"The biggest obstacle we face when we're dealing with conflict isn't what we think it is. We usually think it's the 'other' sitting across from us at the table — a difficult individual, organization or nation. But I've found the biggest obstacle to getting what I want in any situation is even closer than that: It's me. It's us. It's on our side of the table.The problem lies with our natural human tendency to react - to act and speak without thinking, in ways that are contrary to what we want to achieve. As the old saying goes, 'When you are angry, you will make the best speech you will ever regret. Either we attack or avoid, which doesn't solve the problem, or we accommodate and give in.The secret is to do the opposite, which is where the metaphor of going to the balcony comes in. It means pausing and taking a step back from the situation. I counsel people to imagine themselves standing on a balcony overlooking a stage on which the conflict in question is taking place. The balcony is a place of calm, control and perspective. It's a place where you can see the bigger picture. Doing this work within ourselves is the key precondition for getting to yes for all involved."
Entretanto no WSJ li "How to Master the Art Of Respectful Disagreement":
"Prepare ahead
Set a goal. Do you want to explain how you feel, understand the other person's point of view, or solve a problem? "It's important to understand why you want to have the conversation in the first place,"
...
Actively listen
Stop waiting for someone to finish a sentence just so you can have your say. Don't interrupt. Really listen.
Summarize what the person said and ask if you heard it correctly. [Moi ici: Cuidado com a ilusão da comunicação]
...
Slow it down
If things get heated, take some deep breaths.
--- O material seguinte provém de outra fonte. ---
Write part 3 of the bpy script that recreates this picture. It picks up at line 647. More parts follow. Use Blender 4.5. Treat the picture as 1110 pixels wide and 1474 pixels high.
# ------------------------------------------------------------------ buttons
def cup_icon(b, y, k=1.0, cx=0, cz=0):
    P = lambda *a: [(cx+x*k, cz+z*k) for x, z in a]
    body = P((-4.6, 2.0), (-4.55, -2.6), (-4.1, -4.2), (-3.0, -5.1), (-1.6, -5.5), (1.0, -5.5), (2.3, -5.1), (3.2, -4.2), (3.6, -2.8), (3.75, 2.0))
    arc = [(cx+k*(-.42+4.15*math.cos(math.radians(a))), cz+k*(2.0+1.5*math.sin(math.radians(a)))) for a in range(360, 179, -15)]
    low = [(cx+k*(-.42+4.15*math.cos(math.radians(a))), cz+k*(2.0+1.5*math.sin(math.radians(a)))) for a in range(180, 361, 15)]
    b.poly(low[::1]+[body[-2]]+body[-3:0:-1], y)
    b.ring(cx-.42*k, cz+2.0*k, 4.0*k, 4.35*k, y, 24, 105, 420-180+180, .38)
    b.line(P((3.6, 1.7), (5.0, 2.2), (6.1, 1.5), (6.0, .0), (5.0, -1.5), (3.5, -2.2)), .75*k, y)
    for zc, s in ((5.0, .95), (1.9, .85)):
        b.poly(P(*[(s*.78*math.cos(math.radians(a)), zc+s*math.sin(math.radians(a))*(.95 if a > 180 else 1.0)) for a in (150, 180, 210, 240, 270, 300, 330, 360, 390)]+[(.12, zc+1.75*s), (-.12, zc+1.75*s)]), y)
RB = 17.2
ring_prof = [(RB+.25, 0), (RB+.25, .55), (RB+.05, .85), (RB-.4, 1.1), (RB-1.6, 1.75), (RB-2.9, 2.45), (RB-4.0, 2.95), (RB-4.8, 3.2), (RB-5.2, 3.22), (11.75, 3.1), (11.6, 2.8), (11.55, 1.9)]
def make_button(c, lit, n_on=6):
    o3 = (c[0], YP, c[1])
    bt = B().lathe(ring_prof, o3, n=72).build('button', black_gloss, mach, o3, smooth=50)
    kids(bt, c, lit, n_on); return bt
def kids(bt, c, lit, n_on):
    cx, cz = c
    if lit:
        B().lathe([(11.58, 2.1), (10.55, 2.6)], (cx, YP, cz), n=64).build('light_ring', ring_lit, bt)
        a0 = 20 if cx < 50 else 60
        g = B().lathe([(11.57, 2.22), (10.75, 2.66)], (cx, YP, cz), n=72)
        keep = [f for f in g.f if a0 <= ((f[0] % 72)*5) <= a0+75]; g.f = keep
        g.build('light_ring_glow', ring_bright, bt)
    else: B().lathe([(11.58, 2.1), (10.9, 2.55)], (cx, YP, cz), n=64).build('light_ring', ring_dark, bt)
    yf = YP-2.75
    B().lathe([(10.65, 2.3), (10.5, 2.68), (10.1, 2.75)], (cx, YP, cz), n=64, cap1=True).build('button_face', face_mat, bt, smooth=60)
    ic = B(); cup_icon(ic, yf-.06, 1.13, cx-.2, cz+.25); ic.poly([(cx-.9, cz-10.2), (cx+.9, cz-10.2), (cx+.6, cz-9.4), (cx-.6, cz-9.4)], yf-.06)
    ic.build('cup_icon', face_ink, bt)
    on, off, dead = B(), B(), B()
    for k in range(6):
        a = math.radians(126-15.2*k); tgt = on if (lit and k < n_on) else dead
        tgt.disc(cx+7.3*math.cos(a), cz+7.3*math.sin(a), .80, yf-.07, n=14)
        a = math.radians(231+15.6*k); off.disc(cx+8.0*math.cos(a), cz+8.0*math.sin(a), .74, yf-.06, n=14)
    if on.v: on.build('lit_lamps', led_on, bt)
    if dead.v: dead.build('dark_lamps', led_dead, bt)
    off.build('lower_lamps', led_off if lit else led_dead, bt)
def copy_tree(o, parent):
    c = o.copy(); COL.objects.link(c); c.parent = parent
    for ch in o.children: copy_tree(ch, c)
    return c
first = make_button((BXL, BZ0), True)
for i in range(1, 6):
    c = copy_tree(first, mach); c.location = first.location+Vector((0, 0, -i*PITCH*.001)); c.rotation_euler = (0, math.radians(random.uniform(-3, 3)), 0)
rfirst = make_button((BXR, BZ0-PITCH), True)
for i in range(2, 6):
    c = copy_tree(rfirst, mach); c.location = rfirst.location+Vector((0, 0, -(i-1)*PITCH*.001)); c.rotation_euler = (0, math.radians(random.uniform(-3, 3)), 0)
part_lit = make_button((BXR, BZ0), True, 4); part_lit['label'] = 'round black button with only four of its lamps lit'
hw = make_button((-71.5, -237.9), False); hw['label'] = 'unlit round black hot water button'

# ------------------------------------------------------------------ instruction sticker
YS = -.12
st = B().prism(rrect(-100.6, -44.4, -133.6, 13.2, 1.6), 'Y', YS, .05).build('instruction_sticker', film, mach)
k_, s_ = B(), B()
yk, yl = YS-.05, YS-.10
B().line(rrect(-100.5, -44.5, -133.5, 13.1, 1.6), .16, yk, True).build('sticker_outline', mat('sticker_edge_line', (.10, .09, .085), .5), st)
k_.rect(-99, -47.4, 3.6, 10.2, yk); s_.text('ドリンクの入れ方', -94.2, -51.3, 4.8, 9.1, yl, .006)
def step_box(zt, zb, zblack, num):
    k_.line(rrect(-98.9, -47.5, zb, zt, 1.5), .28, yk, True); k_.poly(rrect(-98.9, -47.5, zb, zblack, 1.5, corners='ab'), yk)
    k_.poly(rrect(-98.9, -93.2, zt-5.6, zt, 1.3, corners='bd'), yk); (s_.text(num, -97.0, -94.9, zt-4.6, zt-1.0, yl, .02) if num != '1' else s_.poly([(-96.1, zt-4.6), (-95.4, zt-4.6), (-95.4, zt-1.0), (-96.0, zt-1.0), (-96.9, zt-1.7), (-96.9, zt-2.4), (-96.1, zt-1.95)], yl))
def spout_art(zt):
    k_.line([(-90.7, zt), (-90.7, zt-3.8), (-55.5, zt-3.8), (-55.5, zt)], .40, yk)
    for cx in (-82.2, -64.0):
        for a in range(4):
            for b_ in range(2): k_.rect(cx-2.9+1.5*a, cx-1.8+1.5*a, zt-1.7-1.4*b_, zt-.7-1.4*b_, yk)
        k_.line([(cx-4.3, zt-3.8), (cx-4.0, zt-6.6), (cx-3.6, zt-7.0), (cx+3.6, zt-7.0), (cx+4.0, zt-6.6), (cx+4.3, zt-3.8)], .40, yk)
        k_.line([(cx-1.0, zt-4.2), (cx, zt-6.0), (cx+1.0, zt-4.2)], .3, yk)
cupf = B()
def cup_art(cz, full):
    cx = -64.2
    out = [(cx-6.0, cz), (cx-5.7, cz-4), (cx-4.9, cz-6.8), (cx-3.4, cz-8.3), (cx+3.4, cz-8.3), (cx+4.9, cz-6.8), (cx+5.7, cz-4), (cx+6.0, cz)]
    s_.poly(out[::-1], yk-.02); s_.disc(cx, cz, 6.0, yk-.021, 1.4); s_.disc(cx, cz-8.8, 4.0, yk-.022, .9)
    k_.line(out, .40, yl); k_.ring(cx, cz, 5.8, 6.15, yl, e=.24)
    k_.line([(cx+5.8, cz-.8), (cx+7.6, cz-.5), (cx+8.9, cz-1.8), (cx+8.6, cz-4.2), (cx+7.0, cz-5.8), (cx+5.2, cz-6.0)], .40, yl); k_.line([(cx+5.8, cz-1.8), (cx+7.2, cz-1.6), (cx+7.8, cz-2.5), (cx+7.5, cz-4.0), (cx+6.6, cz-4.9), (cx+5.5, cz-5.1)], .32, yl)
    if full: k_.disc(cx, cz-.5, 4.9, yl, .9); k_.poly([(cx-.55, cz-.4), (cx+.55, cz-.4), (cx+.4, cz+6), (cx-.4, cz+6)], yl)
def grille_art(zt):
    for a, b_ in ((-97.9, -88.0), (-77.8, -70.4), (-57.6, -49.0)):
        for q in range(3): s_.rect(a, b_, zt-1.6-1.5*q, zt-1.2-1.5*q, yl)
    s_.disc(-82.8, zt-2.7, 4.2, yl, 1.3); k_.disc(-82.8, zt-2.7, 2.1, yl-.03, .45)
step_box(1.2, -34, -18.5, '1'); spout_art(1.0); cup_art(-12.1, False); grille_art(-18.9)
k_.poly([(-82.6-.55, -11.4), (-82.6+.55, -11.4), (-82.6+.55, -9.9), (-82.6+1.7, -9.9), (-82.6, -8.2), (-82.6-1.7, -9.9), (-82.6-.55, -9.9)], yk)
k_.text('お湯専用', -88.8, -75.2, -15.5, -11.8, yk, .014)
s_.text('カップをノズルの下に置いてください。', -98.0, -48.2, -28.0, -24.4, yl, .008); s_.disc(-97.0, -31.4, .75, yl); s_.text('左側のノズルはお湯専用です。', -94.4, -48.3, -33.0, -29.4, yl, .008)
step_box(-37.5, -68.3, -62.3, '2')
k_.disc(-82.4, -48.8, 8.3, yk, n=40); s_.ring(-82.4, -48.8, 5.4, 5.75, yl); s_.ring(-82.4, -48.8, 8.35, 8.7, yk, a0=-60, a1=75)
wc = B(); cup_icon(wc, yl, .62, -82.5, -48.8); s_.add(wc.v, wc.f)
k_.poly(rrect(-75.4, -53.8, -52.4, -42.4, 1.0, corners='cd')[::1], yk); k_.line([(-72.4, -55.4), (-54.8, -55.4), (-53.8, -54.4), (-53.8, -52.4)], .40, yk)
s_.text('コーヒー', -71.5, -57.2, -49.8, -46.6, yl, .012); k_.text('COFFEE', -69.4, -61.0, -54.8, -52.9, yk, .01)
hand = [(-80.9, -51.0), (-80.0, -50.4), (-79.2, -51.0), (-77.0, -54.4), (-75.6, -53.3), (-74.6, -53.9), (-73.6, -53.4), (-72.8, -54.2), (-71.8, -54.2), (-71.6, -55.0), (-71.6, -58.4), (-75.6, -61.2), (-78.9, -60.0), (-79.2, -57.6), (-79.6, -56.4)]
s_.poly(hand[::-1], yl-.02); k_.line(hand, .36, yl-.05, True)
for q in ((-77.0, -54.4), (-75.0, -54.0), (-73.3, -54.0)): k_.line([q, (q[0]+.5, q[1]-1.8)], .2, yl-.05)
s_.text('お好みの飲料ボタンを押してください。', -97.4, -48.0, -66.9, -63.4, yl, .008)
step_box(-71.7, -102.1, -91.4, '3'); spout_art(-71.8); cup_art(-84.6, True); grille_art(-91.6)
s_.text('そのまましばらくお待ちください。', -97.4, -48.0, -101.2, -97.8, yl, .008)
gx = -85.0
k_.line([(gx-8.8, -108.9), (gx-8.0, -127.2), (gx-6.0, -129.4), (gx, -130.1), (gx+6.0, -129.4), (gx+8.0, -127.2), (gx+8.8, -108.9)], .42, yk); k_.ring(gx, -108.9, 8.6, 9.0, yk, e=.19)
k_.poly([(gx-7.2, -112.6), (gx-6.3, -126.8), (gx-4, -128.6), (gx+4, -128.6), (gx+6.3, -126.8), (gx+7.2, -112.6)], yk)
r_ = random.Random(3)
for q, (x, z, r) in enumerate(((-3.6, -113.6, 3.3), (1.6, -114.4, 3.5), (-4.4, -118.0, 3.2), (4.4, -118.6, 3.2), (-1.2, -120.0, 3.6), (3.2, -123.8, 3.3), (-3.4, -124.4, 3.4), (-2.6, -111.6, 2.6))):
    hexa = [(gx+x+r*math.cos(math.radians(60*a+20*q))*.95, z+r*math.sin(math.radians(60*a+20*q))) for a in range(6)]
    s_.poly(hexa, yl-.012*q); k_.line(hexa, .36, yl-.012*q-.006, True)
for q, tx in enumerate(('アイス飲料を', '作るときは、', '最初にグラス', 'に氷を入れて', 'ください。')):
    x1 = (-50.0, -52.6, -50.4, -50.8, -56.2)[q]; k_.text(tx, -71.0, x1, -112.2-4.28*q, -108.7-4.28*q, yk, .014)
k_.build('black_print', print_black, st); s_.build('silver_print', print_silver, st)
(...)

Speak slower. Excuse yourself to grab a glass of water.
If you need a longer break, explain that the conversation isn't going the way you'd hoped and ask to continue it later.
...
Discuss next steps
Ask the other person how he or she wants to move forward. And remember, it's OK to agree to disagree.
If you learned something, say so. That's both validating and reassuring,
...
"The goal is not to 'win' the conversation, but to communicate important, if difficult, information in a way the other person can process and be heard themselves,""
Ao mesmo tempo, como segundo livro de leitura na mesinha de cabeceira (😬) tenho "Supercommunicators". Na parte inicial o autor apresenta um caso em que 12 jurados estão numa sala para decidir se um arguido é culpado ou criminoso. E sai de lá uma decisão não esperada. Faz-me lembrar o filme "12 Angry Men" na versão dos anos 50 e dos anos 90. Na versão dos anos 90 recordo o actor Tony Danza a querer despachar o veredicto porque tem um bilhete para uma jogatana de basebol(?) e não a quer perder. E o ponto é: que tipo de conversa quero ter e que tipo de conversa o outro quer ter, pode ter. O que tenho na minha cabeça versus o que o outro tem na sua cabeça como prioridade.
Entretanto, na semana passada, usei a citação que se segue em três empresas diferentes:
George Bernard Shaw disse: "“The single biggest problem in communication is the illusion that it has taken place”."
A comunicação eficaz é a chave para a resolução de conflitos e para a execução bem-sucedida de qualquer projecto. Como mencionado por William Ury, é essencial reconhecer que o maior obstáculo muitas vezes somos nós mesmos e nossas reacções impulsivas. Devemos nos esforçar para "subir ao balcão", obter perspectiva e agir com calma e propósito. Técnicas como ouvir activamente, preparar-se antecipadamente e desacelerar a conversa podem transformar disputas em diálogos produtivos.